## What to produce
Would you repeat the listing exactly but omit every picture?

## Provided material
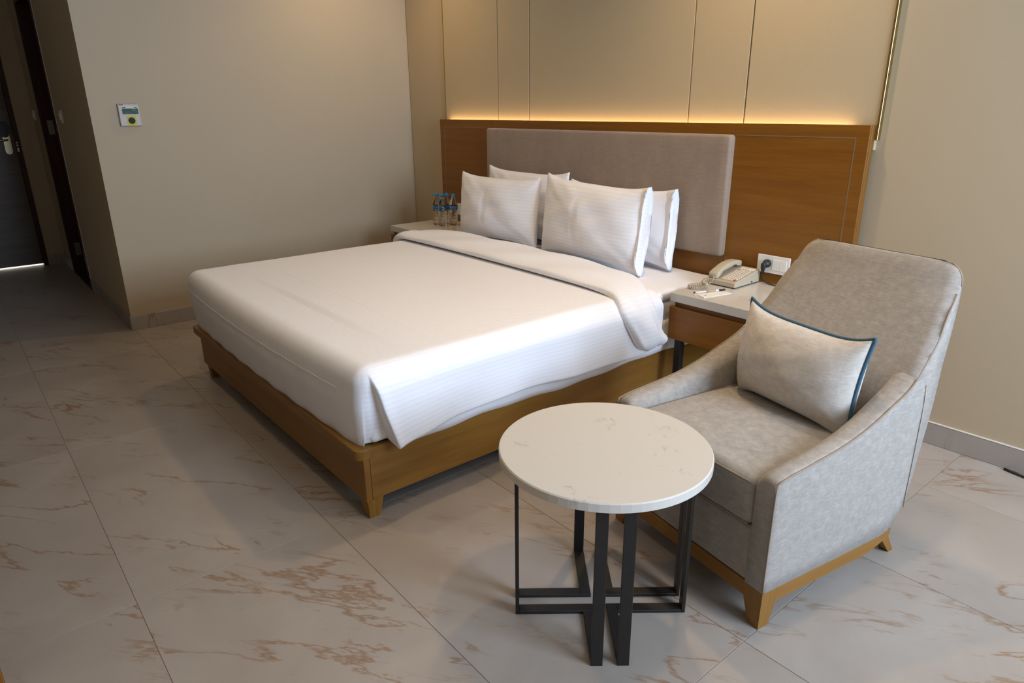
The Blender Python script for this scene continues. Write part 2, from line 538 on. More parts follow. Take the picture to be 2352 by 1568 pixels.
# entrance wall with its door opening
EDY0, EDY1, EDH = -3.26, -2.31, 2.12
v = join(boxdata(X0 - 0.12, X0, EDY1, YC + 0.12, 0, H), boxdata(X0 - 0.12, X0, YF, EDY0, 0, H), boxdata(X0 - 0.12, X0, EDY0, EDY1, EDH, H))
struct(link_mesh('wall_entrance', *v, M['wall']), 'shaded wall around the entrance door')
struct(box('wall_front', X0 - 0.12, X1 + 0.12, YF - 0.12, YF, 0, H, M['wall']), 'beige wall opposite the bed')
wy0, wy1 = WINDOW_Y; wz0, wz1 = WINDOW_Z
v = join(boxdata(X1, X1 + 0.12, YF, wy0, 0, H), boxdata(X1, X1 + 0.12, wy1, 0.0, 0, H), boxdata(X1, X1 + 0.12, wy0, wy1, 0, wz0), boxdata(X1, X1 + 0.12, wy0, wy1, wz1, H))
struct(link_mesh('wall_right', *v, M['wall']), 'beige wall with a tall window')
win = struct(box('window_1', X1 + 0.02, X1 + 0.07, wy0, wy0 + 0.05, wz0, wz1, M['white_trim']), 'tall window frame')
box('window_frame', X1 + 0.02, X1 + 0.07, wy1 - 0.05, wy1, wz0, wz1, M['white_trim'], win)
box('window_frame', X1 + 0.02, X1 + 0.07, wy0 + 0.05, wy1 - 0.05, wz0, wz0 + 0.05, M['white_trim'], win)
box('window_frame', X1 + 0.02, X1 + 0.07, wy0 + 0.05, wy1 - 0.05, wz1 - 0.05, wz1, M['white_trim'], win)
# skirting in the floor's stone
def skirt(name, x0, x1, y0, y1, h=0.092):
    o = struct(box(name, x0, x1, y0, y1, 0.0, h, M['skirt'], bev=0.002, seg=1), 'stone skirting along the wall foot')
    return o
def m_skirt():
    m = M['tile'].copy(); m.name = 'stone_skirting'
    return m
M['skirt'] = m_skirt()
skirt('baseboard_left', 0.0, 0.008, YC - 0.008, -0.062)
skirt('baseboard_corridor', OPX1 + 0.01, 0.0, YC - 0.008, YC)
skirt('baseboard_back', 3.52, X1, -0.010, 0.0)
struct(box('skirting_highlight', 3.52, X1, -0.011, 0.0, 0.0925, 0.0965, M['white_trim'], bev=0.001, seg=1), 'painted pale highlight along the top of the skirting')  # off-white strip stands in for the highlight on the skirting's chamfer
skirt('baseboard_entrance', X0, X0 + 0.008, EDY1 + 0.0, YC)
skirt('baseboard_entry_side', X0, OPX0 - 0.012, YC - 0.008, YC)
skirt('baseboard_front', X0, X1, YF, YF + 0.008)

# wall panels above and beside the headboard (children of wall_back)
PX = [0.495, 1.097, 1.405, 2.597, 2.907, 3.511]
for a, b in zip(PX, PX[1:]):
    box('wall_panel', a + 0.0035, b - 0.0035, -0.020, 0.0, 1.16, H, M['panel'], wall_back, bev=0.0015, seg=2)
for a in PX[1:-1]:
    box('joint_strip', a - 0.0034, a + 0.0034, -0.004, 0.0, 1.16, H, M['groove'], wall_back)
box('joint_strip', 0.0, 0.0058, -0.004, 0.0, 0.0, H, M['groove'], wall_back)
box('wall_panel', 0.006, 0.492, -0.008, 0.0, 0.0, H, M['wall'], wall_back, bev=0.0015, seg=1)
struct(box('trim_1', 3.5115, 3.519, -0.026, 0.0, 1.20, H, M['brass'], bev=0.001, seg=1), 'slim brass strip at the right end of the wall panels')
struct(box('trim_2', 0.493, 0.4975, -0.0215, 0.0, 1.2, H, M['brass']), 'slim brass strip at the left end of the wall panels')

# entrance door (in the shaded corridor)
dr = struct(box('door_1', X0 - 0.075, X0 - 0.030, EDY0 + 0.0362, EDY1 - 0.0362, 0.016, EDH - 0.0362, M['door_grey'], bev=0.002, seg=1), 'grey brown entrance door at the corridor end')
box('door_frame', X0 - 0.12, X0 + 0.008, EDY1 - 0.036, EDY1 + 0.0, 0.0, EDH, M['door_dark'], dr, bev=0.002, seg=1)
box('door_frame', X0 - 0.12, X0 + 0.008, EDY0, EDY0 + 0.036, 0.0, EDH, M['door_dark'], dr, bev=0.002, seg=1)
box('door_frame', X0 - 0.12, X0 + 0.008, EDY0 + 0.036, EDY1 - 0.036, EDH - 0.036, EDH, M['door_dark'], dr, bev=0.002, seg=1)
xd = X0 - 0.030
def pill(x0, x1, yc, w, z0, z1, n=10):
    """upright plate with round ends, thin in x"""
    rr = w / 2; out = []
    for k in range(n + 1):
        a = math.pi * k / n; out.append((yc + rr * math.cos(a), z1 - rr + rr * math.sin(a)))
    for k in range(n + 1):
        a = math.pi + math.pi * k / n; out.append((yc + rr * math.cos(a), z0 + rr + rr * math.sin(a)))
    return loft([[(x0, y, z) for y, z in out], [(x1, y, z) for y, z in out]])
lk = link_mesh('lock_plate', *pill(xd, xd + 0.012, -2.40, 0.052, 0.985, 1.25), M['lock_metal'], dr)
link_mesh('card_reader', *pill(xd + 0.012, xd + 0.03, -2.407, 0.062, 1.125, 1.262), M['black_plastic'], lk, smooth=False)
link_mesh('lever_handle', *tube([(xd + 0.012, -2.398, 1.105), (xd + 0.05, -2.398, 1.105), (xd + 0.055, -2.42, 1.103), (xd + 0.055, -2.53, 1.10)], 0.008), M['lock_metal'], lk, smooth=True)
for z0, z1 in ((1.075, 1.088), (1.052, 1.065), (1.005, 1.04)):
    box('strike_plate', X0 + 0.0075, X0 + 0.0092, EDY1 - 0.034, EDY1 - 0.02, z0, z1, M['steel'], dr)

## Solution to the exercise
The Blender Python script for this scene continues. Write part 2, from line 538 on. More parts follow. Take the picture to be 2352 by 1568 pixels.
# entrance wall with its door opening
EDY0, EDY1, EDH = -3.26, -2.31, 2.12
v = join(boxdata(X0 - 0.12, X0, EDY1, YC + 0.12, 0, H), boxdata(X0 - 0.12, X0, YF, EDY0, 0, H), boxdata(X0 - 0.12, X0, EDY0, EDY1, EDH, H))
struct(link_mesh('wall_entrance', *v, M['wall']), 'shaded wall around the entrance door')
struct(box('wall_front', X0 - 0.12, X1 + 0.12, YF - 0.12, YF, 0, H, M['wall']), 'beige wall opposite the bed')
wy0, wy1 = WINDOW_Y; wz0, wz1 = WINDOW_Z
v = join(boxdata(X1, X1 + 0.12, YF, wy0, 0, H), boxdata(X1, X1 + 0.12, wy1, 0.0, 0, H), boxdata(X1, X1 + 0.12, wy0, wy1, 0, wz0), boxdata(X1, X1 + 0.12, wy0, wy1, wz1, H))
struct(link_mesh('wall_right', *v, M['wall']), 'beige wall with a tall window')
win = struct(box('window_1', X1 + 0.02, X1 + 0.07, wy0, wy0 + 0.05, wz0, wz1, M['white_trim']), 'tall window frame')
box('window_frame', X1 + 0.02, X1 + 0.07, wy1 - 0.05, wy1, wz0, wz1, M['white_trim'], win)
box('window_frame', X1 + 0.02, X1 + 0.07, wy0 + 0.05, wy1 - 0.05, wz0, wz0 + 0.05, M['white_trim'], win)
box('window_frame', X1 + 0.02, X1 + 0.07, wy0 + 0.05, wy1 - 0.05, wz1 - 0.05, wz1, M['white_trim'], win)
# skirting in the floor's stone
def skirt(name, x0, x1, y0, y1, h=0.092):
    o = struct(box(name, x0, x1, y0, y1, 0.0, h, M['skirt'], bev=0.002, seg=1), 'stone skirting along the wall foot')
    return o
def m_skirt():
    m = M['tile'].copy(); m.name = 'stone_skirting'
    return m
M['skirt'] = m_skirt()
skirt('baseboard_left', 0.0, 0.008, YC - 0.008, -0.062)
skirt('baseboard_corridor', OPX1 + 0.01, 0.0, YC - 0.008, YC)
skirt('baseboard_back', 3.52, X1, -0.010, 0.0)
struct(box('skirting_highlight', 3.52, X1, -0.011, 0.0, 0.0925, 0.0965, M['white_trim'], bev=0.001, seg=1), 'painted pale highlight along the top of the skirting')  # off-white strip stands in for the highlight on the skirting's chamfer
skirt('baseboard_entrance', X0, X0 + 0.008, EDY1 + 0.0, YC)
skirt('baseboard_entry_side', X0, OPX0 - 0.012, YC - 0.008, YC)
skirt('baseboard_front', X0, X1, YF, YF + 0.008)

# wall panels above and beside the headboard (children of wall_back)
PX = [0.495, 1.097, 1.405, 2.597, 2.907, 3.511]
for a, b in zip(PX, PX[1:]):
    box('wall_panel', a + 0.0035, b - 0.0035, -0.020, 0.0, 1.16, H, M['panel'], wall_back, bev=0.0015, seg=2)
for a in PX[1:-1]:
    box('joint_strip', a - 0.0034, a + 0.0034, -0.004, 0.0, 1.16, H, M['groove'], wall_back)
box('joint_strip', 0.0, 0.0058, -0.004, 0.0, 0.0, H, M['groove'], wall_back)
box('wall_panel', 0.006, 0.492, -0.008, 0.0, 0.0, H, M['wall'], wall_back, bev=0.0015, seg=1)
struct(box('trim_1', 3.5115, 3.519, -0.026, 0.0, 1.20, H, M['brass'], bev=0.001, seg=1), 'slim brass strip at the right end of the wall panels')
struct(box('trim_2', 0.493, 0.4975, -0.0215, 0.0, 1.2, H, M['brass']), 'slim brass strip at the left end of the wall panels')

# entrance door (in the shaded corridor)
dr = struct(box('door_1', X0 - 0.075, X0 - 0.030, EDY0 + 0.0362, EDY1 - 0.0362, 0.016, EDH - 0.0362, M['door_grey'], bev=0.002, seg=1), 'grey brown entrance door at the corridor end')
box('door_frame', X0 - 0.12, X0 + 0.008, EDY1 - 0.036, EDY1 + 0.0, 0.0, EDH, M['door_dark'], dr, bev=0.002, seg=1)
box('door_frame', X0 - 0.12, X0 + 0.008, EDY0, EDY0 + 0.036, 0.0, EDH, M['door_dark'], dr, bev=0.002, seg=1)
box('door_frame', X0 - 0.12, X0 + 0.008, EDY0 + 0.036, EDY1 - 0.036, EDH - 0.036, EDH, M['door_dark'], dr, bev=0.002, seg=1)
xd = X0 - 0.030
def pill(x0, x1, yc, w, z0, z1, n=10):
    """upright plate with round ends, thin in x"""
    rr = w / 2; out = []
    for k in range(n + 1):
        a = math.pi * k / n; out.append((yc + rr * math.cos(a), z1 - rr + rr * math.sin(a)))
    for k in range(n + 1):
        a = math.pi + math.pi * k / n; out.append((yc + rr * math.cos(a), z0 + rr + rr * math.sin(a)))
    return loft([[(x0, y, z) for y, z in out], [(x1, y, z) for y, z in out]])
lk = link_mesh('lock_plate', *pill(xd, xd + 0.012, -2.40, 0.052, 0.985, 1.25), M['lock_metal'], dr)
link_mesh('card_reader', *pill(xd + 0.012, xd + 0.03, -2.407, 0.062, 1.125, 1.262), M['black_plastic'], lk, smooth=False)
link_mesh('lever_handle', *tube([(xd + 0.012, -2.398, 1.105), (xd + 0.05, -2.398, 1.105), (xd + 0.055, -2.42, 1.103), (xd + 0.055, -2.53, 1.10)], 0.008), M['lock_metal'], lk, smooth=True)
for z0, z1 in ((1.075, 1.088), (1.052, 1.065), (1.005, 1.04)):
    box('strike_plate', X0 + 0.0075, X0 + 0.0092, EDY1 - 0.034, EDY1 - 0.02, z0, z1, M['steel'], dr)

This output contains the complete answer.